Leave taxpayers out of Bears’ search for new home

Monsters of the Midway? Not lately. At least, not on the field after a 3-14 season that bestowed upon Chicago’s beloved Bears the ignominious distinction of being the worst the NFL has to offer.

Off the field, however, they’re showing aggressiveness reminiscent of their yesteryear glory days.

The Bears’ bid to build a stadium-anchored megadevelopment in northwest suburban Arlington Heights recently got jolted by Cook County Assessor Fritz Kaegi’s decision to assess the former Arlington International Racecourse site – now property of the Bears – at $197 million, roughly the price the team paid to buy the land from Churchill Downs and a far cry from the property’s 2021 assessment of $33 million.

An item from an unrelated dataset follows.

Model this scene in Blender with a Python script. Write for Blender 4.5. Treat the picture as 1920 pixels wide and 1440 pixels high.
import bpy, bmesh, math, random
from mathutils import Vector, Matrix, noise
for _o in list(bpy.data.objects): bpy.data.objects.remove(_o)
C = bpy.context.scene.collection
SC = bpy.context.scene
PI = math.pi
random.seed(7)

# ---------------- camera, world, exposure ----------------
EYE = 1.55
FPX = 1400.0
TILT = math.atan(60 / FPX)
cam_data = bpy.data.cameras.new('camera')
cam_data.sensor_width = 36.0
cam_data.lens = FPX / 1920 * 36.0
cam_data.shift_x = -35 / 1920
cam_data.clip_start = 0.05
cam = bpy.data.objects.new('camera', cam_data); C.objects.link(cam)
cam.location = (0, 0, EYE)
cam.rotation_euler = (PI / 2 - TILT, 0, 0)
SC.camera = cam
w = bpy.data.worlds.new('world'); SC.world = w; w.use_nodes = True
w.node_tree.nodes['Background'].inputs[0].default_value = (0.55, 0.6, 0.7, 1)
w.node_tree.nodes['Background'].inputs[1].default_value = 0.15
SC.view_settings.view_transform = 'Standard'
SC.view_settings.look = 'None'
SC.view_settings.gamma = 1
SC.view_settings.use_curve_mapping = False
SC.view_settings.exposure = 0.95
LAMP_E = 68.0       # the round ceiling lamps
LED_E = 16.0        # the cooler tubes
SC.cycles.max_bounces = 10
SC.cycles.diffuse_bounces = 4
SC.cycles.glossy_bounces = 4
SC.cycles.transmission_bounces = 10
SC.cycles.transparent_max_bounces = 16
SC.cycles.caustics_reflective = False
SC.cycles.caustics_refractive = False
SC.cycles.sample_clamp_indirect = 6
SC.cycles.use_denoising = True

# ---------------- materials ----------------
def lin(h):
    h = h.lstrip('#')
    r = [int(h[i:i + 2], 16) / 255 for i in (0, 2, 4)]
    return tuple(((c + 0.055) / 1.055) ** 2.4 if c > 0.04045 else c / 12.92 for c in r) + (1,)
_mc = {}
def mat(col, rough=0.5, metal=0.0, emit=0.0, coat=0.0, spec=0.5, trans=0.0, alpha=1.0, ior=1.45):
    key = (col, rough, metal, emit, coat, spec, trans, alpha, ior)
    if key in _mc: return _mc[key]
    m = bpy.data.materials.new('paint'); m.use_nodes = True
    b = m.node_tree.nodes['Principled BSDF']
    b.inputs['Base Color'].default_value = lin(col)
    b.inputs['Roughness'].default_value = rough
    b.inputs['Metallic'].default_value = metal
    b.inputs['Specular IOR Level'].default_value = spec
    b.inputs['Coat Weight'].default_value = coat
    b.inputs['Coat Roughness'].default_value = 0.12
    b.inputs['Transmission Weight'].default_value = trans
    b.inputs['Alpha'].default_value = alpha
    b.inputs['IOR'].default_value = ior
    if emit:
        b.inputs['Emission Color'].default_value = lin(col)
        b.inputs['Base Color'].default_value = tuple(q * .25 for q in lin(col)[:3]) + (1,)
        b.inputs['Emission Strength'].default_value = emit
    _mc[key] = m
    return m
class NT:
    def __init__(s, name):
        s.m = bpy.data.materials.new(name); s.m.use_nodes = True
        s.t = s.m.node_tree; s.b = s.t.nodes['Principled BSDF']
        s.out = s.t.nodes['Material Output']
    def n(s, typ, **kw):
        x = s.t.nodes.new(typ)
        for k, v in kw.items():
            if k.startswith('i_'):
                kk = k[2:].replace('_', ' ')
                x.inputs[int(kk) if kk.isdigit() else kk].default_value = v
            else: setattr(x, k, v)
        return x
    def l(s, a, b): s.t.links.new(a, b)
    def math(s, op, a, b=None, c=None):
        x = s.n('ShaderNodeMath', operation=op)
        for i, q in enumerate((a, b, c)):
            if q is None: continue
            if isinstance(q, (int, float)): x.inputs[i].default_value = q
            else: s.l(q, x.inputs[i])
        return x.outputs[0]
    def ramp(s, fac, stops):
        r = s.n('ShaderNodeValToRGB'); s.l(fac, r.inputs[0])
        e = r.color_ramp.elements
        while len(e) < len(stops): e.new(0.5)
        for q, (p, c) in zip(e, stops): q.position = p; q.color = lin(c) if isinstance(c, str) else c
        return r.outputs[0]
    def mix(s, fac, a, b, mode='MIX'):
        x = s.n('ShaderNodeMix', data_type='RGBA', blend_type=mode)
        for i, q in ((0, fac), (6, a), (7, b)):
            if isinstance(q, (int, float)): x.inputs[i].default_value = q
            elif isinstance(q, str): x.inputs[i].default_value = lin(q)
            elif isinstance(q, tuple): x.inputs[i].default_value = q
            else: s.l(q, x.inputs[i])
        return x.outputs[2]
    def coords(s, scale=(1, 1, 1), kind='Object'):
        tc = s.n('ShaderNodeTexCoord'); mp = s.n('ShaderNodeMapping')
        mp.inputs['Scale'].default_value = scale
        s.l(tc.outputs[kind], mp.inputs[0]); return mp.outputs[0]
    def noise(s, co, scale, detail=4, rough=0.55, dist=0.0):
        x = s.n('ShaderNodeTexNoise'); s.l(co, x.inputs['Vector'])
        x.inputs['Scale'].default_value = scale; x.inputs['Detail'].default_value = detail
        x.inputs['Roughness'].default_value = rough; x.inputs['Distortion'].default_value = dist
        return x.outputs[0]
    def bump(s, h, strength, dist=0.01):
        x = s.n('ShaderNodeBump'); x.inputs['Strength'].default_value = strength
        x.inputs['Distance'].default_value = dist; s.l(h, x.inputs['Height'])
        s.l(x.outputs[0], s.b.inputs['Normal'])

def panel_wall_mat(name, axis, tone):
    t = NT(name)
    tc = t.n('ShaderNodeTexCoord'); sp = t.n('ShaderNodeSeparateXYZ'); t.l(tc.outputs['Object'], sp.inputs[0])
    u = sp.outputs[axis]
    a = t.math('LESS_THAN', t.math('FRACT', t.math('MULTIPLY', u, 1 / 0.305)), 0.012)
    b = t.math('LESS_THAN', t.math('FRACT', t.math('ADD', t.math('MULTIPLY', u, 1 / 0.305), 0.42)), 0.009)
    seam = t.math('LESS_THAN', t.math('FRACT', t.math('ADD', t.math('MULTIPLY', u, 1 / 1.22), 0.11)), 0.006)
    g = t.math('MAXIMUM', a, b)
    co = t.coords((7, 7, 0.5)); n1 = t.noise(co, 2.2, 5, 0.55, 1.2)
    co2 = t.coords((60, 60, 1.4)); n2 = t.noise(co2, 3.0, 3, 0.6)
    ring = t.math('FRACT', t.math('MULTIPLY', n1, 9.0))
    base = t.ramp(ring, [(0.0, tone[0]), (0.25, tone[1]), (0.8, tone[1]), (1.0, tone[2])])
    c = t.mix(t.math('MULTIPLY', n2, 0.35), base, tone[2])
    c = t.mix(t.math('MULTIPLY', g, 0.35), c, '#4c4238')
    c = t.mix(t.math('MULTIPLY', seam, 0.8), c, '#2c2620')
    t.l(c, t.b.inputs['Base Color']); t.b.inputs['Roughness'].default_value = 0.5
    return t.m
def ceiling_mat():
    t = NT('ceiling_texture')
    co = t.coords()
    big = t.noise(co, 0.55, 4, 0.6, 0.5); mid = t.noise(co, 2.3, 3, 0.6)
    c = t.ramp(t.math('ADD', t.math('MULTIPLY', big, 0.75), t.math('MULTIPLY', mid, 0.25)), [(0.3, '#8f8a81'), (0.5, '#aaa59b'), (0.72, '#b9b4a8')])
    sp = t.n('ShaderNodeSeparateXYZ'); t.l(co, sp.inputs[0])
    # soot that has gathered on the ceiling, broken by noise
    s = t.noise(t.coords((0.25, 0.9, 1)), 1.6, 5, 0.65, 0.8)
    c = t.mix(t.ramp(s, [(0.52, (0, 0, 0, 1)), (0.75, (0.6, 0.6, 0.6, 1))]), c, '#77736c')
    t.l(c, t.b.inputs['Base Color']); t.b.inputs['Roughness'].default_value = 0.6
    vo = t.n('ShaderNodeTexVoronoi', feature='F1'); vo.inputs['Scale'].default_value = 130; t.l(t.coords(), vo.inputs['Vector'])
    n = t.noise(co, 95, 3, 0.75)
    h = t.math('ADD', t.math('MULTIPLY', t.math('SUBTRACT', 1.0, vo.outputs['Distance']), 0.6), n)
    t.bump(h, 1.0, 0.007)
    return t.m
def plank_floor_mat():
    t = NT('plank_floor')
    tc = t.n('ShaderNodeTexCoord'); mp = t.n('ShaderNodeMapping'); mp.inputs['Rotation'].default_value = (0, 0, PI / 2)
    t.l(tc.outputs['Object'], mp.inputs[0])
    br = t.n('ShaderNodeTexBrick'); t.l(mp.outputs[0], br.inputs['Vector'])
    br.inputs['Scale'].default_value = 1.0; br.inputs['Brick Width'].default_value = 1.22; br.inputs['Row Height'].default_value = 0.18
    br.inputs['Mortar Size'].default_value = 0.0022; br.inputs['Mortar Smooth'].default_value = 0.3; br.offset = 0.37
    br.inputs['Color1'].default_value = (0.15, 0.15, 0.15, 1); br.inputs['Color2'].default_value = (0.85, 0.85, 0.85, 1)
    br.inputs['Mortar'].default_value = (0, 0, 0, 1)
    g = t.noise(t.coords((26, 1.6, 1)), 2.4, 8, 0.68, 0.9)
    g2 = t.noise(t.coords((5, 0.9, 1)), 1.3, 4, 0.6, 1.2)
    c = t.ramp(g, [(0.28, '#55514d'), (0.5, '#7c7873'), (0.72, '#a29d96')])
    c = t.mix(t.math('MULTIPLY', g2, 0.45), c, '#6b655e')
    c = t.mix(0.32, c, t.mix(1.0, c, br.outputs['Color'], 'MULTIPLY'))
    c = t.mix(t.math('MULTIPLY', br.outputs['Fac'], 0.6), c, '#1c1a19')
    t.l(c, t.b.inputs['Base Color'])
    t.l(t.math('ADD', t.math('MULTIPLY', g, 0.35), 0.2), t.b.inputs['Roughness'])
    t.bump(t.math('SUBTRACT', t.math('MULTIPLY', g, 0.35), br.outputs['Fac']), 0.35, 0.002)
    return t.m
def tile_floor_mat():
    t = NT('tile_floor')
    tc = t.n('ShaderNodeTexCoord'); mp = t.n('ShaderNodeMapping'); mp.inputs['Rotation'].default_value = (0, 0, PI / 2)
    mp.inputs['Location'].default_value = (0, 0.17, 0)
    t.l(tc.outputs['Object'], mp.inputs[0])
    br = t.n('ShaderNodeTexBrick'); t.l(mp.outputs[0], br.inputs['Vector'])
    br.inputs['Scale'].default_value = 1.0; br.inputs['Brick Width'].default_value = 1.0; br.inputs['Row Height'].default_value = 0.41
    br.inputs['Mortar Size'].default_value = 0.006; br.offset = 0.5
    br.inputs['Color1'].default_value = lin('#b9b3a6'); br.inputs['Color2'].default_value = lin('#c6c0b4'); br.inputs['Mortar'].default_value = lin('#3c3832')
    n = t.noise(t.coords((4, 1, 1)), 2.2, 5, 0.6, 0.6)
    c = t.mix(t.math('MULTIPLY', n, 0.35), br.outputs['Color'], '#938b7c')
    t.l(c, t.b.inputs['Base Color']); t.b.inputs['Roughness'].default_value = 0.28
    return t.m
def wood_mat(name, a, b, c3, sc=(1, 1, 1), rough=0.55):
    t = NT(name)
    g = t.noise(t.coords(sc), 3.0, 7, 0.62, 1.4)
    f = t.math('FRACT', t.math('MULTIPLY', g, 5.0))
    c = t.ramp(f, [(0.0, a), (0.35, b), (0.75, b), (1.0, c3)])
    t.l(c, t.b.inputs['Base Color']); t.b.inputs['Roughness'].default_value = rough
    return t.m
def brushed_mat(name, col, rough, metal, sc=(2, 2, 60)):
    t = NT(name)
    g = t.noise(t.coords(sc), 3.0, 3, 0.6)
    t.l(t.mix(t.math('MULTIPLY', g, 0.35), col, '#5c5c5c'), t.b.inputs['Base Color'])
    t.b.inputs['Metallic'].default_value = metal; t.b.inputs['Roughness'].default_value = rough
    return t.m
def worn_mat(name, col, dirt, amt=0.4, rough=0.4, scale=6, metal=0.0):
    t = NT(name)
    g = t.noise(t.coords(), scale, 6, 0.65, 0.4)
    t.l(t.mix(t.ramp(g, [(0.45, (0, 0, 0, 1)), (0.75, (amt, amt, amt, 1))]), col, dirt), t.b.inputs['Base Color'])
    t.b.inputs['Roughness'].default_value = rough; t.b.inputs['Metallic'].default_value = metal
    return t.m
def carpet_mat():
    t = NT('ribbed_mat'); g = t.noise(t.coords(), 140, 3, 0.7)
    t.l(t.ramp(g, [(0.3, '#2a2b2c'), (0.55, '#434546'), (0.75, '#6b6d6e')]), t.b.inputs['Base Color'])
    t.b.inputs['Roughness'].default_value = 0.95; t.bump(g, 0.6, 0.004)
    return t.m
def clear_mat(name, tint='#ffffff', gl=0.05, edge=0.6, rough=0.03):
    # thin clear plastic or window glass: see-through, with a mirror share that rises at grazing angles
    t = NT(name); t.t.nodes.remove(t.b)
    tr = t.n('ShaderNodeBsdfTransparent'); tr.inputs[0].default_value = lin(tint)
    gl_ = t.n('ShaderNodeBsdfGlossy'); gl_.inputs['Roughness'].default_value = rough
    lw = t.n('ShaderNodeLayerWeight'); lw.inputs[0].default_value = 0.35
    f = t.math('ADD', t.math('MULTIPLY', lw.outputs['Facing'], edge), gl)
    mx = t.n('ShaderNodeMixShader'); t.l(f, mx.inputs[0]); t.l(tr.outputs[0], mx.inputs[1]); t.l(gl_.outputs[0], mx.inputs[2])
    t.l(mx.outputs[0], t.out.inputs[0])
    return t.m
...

If Kaegi’s assessment stands, the Bears would be walloped by massive property tax bills. In Cook County, homeowners and businesses are accustomed to getting waylaid by hefty property tax increases year after year, so Bears leadership shouldn’t be surprised at all by the future hit to team coffers.

The Bears nevertheless had an answer to the new assessment. Play hardball. The team suddenly suggested they were no longer singularly focused on Arlington Heights and instead were open to the idea of building a new stadium in far western Naperville, a DuPage County suburb and Illinois’ fourth-largest municipality. Now, Waukegan is interested.

Last week, Bears President and CEO Kevin Warren also sat down with Chicago’s new mayor, Brandon Johnson, who has said he’d like to find a way to keep the team from leaving the city. What if anything that meeting yielded isn’t known; the pair issued a joint statement afterward that spoke vaguely about “our shared values and commitment to the City of Chicago, the importance of deep roots, and the need for equitable community investment.” Boilerplate verbiage, at best.

We don’t fault the Bears at all for exercising due diligence in exploring other potential venues, or even using Naperville as leverage in negotiations over the Arlington Heights site. Like any property owner, they’re within their right to build wherever they want, or scrap Plan A in favor of Plan B, if they wish.

But by now, they should have absorbed the message sounded by us and others ever since they raised the prospect of leaving Soldier Field in 2021. Taxpayers, whether they’re in Arlington Heights, Chicago, Naperville or anywhere else in Illinois, shouldn’t have to subsidize a multibillion-dollar NFL team’s bid to move from one municipality to another.

In the event the Bears need reminding, the team is a $4 billion business, according to Forbes magazine, with the wherewithal to build a stadium/megadevelopment on their own, without taxpayer help. There are too many examples of NFL teams that have leaned on taxpayers for truckloads of cash for stadium projects, only to see predicted boons to local economies never materialize.

Chicagoans know all too well how the Bears turn to intimidation to get their way with pliant politicians. During Mayor Richard M. Daley’s reign, the team torqued the screws hard on City Hall to renovate Soldier Field.

The result was a saucer-shaped monstrosity that permanently marred a memorial to World War I U.S. soldiers, and heaped $432 million in public debt on the backs of taxpayers. When the deal was first inked, Daley pledged that taxpayers wouldn’t have to pay a dime. To this day, taxpayers are paying off Soldier Field renovation debt.

Where the Bears end up is anyone’s guess. We’re glad Warren and Johnson have had an initial sit-down, though Johnson should heed the lesson in how Daley blindsided taxpayers with an unconscionably costly capitulation to the Bears’ demands. Perhaps Bears talk of Naperville is a smoke screen; perhaps not.

In any case, as this drama unfolds and towns come and go as potential venues, the Bears should remember this: The team can always rely on Illinoisans as a fan base, but not a bank account.